BORSAGUNDEM.COM – DIŞ HABERLER SERVİSİ

Finans piyasalarında ‘değer yatırımı’ olarak da adlandırılan yatırım stratejisine göre gerçek değerinin altında fiyatlanan hisselerin gelecekte yükseleceği düşüncesiyle satın alınması, birçok yatırımcı için en doğru yatırım stratejilerinden biridir. Bir başka açıdan yaklaşıldığında ise her yatırım aslında bir değer yatırımıdır çünkü yatırımda amaç yatırım yaptığımız miktarın ileri bir tarihe kadar büyümesidir; bu da yatırım yaptığımız varlığı ucuza almaktan geçer.

Peki hisse senetleri değerinin altında mı yoksa aşırı değerli mi? Soruyu duyar duymaz bugüne kadar soğuk terler döktüren 2022 yılı film şeridi gibi gözümüzün önünden geçiyor ve hafif bir tebessümle şu kolay cevabı veriyoruz: “Elbette değerinin altında.” Bundan o kadar emin olmamak, daha sağlıklı bir yaklaşım geliştirmenizi sağlayabilir.

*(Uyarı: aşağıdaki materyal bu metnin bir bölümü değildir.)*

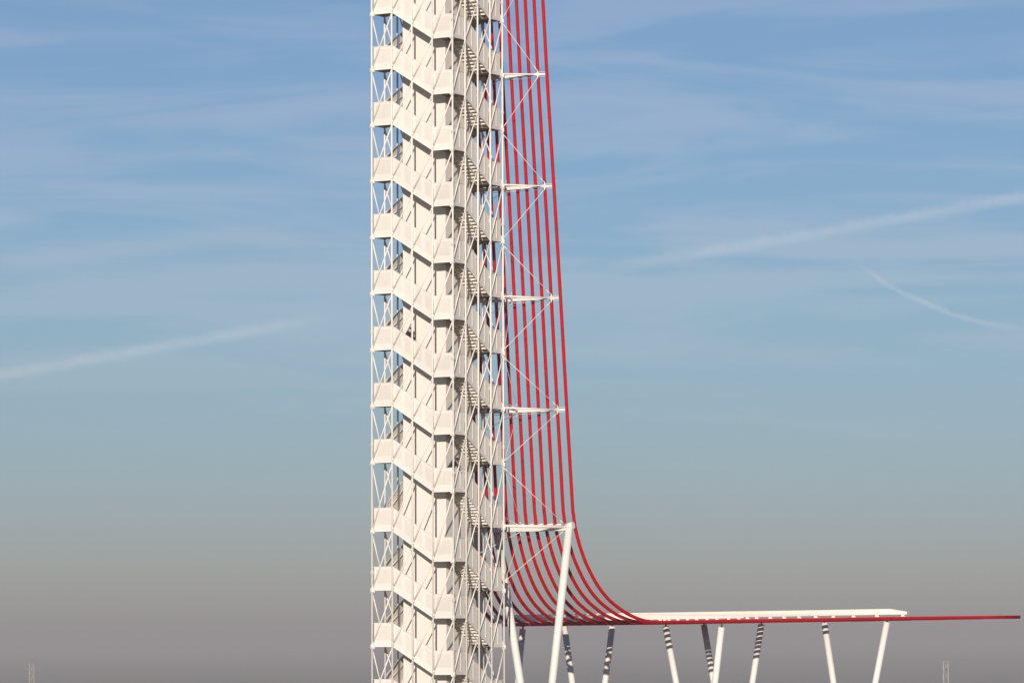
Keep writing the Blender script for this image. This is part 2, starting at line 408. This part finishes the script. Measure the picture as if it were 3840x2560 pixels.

Borsagundem.com’un derlediği bilgilere göre, bu ikircikli sorunun gerçekten de doğru bir yanıtı olmayabilir çünkü bu soruya anlamlı bir yanıt bulmak istiyorsak bir ya da birden fazla karşılaştırma yapmamız gerekir.

GSYİH’ya oranına göre…

CME Group’tan Erik Norland’ın Institutional Investor’da yayınlanan analizine göre, bu sorunun cevabı iki kıyaslama ile daha da belirginleşiyor. Bunlardan birincisi, 2022 yılında tahvil getirilerindeki artışın hisse senedi fiyatlarındaki düşüşü geride bırakması; ikincisi ise S&P 500’ün piyasa değerinin GSYİH’ya oranının yüzde 180’den yüzde 140’a düşmesi. İki yaklaşıma da yakından bakmak gerekiyor.

2022 yılının ilk dokuz ayında S&P 500 Endeksi, değerinin dörtte birini kaybederken, Nasdaq ise üçte bir oranında düşüş yaşadı. Peki, bu düşüşler hisse senetlerinin değersiz olduğunu söylemek için yeterli mi? Cevap şaşırtıcı gelse de hisse senetleri bugün, yılın başında olduğundan daha fazla değerlenmiş olabilir.

Uzun vadeli tahvillere göre…

S&P 500'ün piyasa değerinin GSYİH'ya oranı yıl başından bu yana yüzde 180'den yüzde 140'a geriledi. Bu ölçüme göre hisse senetlerinin gerçekten de daha ucuz olduğu rahatlıkla söylenebilir gibi gözüküyor.

Ancak, hisse senetlerinin uzun vadeli tahvil getirileri seviyesiyle ters orantılı olarak değişme eğiliminde olduğuna ve bu getirilerin de on yıldan fazla bir süredir en yüksek seviyelerine sıçradığına dikkat etmek gerekiyor. Eğer S&P 500’ün piyasa değerinin GSYİH’ya oranını, 10 yıllık tahvil getirileri düzeyine göre ayarlarsanız, ilginç bir sonuçla karşılaşırsınız.

Hisse senetleri 1950'lerde ve 1960'ların başında, tahvillere kıyasla ucuzdu ve aynı şey 2010'larda da geçerliydi. Bu dönemlerde, hisse senetleri tahvillerden çok daha iyi performans gösterdi. Hisse senetlerinin tahvillere karşı aşırı değerli olduğu 2000 yılında ise bunun tersi geçerli oldu. Son olarak, 2000 ile 2009 yılları arasında ise hisse senetleri tahvillere karşı keskin bir düşüş yaşadı.

Tahvil getirileri düşmedikçe hisse senetlerine ucuz demek için erken olabilir

Bu yıl ise şimdiye kadar, tahvil getirilerindeki artış, hisse senedi fiyatlarındaki düşüşü geride bıraktı. Bu nedenle, tahvil getirileri düzeyine göre ayarlandığında, hisse senetlerinin aslında küresel bir finansal krizinin arifesinde olunan 2007 yılındaki seviyesinden bu yana görülen en yüksek değerleme seviyelerinde olduğu görülüyor. Bu nedenle, tahvil getirileri düşmeye başlamadıkça, ABD Hisse senetlerini değerinin altında olarak adlandırmak için erken olabilir.